Es más, las películas de BBS (Head, Easy Rider, Five Easy Pieces, Drive, He Said, A Safe Place, The Last Picture Show y The King of Marvin Gardens, todas estrenadas entre 1968 y 1972) han sido estudiadas como un fenómeno muy especial e inspirador dentro del cine estadounidense; sin embargo, a veces se suele reducir esta época al momento en el cual despega la carrera de Jack Nicholson, pues actúa en tres de ellas (Easy Rider, Five Easy Pieces, The King of Marvin Gardens) y dirige una (Drive, He Said) o entenderla como un momento de transición en el cine.
Se ha hablado y escrito repetidamente sobre los años setenta como esa otra gran era dorada/oscura del cine de EE.UU. que tiene su final (no) feliz en los estrenos de Tiburón (1975) y Star Wars (1977). En efecto, la creencia común es que el éxito de estos estrenos habría posibilitado el inicio de una era de blockbusters, sagas y cine para la familia de la cual podríamos decir que, con las diferencias del caso, hoy se vive un nuevo capítulo.
La estetización actual de la televisión —evidente, por ejemplo, en la sofisticación narrativa de las series de Netflix— obedecería, siguiendo la reflexión de Piglia, al relevo tecnológico relativo al internet y la irrupción de la digitalización en medio de los mercados culturales. Sin embargo, la experiencia de contar con una versión para la televisión y otra para el cine de un mismo tema-producto, como ocurrió con The Monkees en los años sesenta, habla de la constante variedad de ofertas audiovisuales que se adecúan —tanto material como estéticamente— a las diferentes plataformas en las cuales se despliegan.
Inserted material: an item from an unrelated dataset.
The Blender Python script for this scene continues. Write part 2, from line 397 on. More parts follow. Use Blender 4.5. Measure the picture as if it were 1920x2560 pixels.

Puede decirse que, en la actualidad, un videojuego como Mortal Kombat XL, por ejemplo, que integra personajes del cine como Alien, Depredador o Jason a la trama de combates del videojuego ya convertido en franquicia y hoy propiedad de Warner Bros., permite pensar en la mutación y reapropiación constante del cine, incluso como archivo cultural, en relación con nuevas tecnologías y formas de arte o entretenimiento.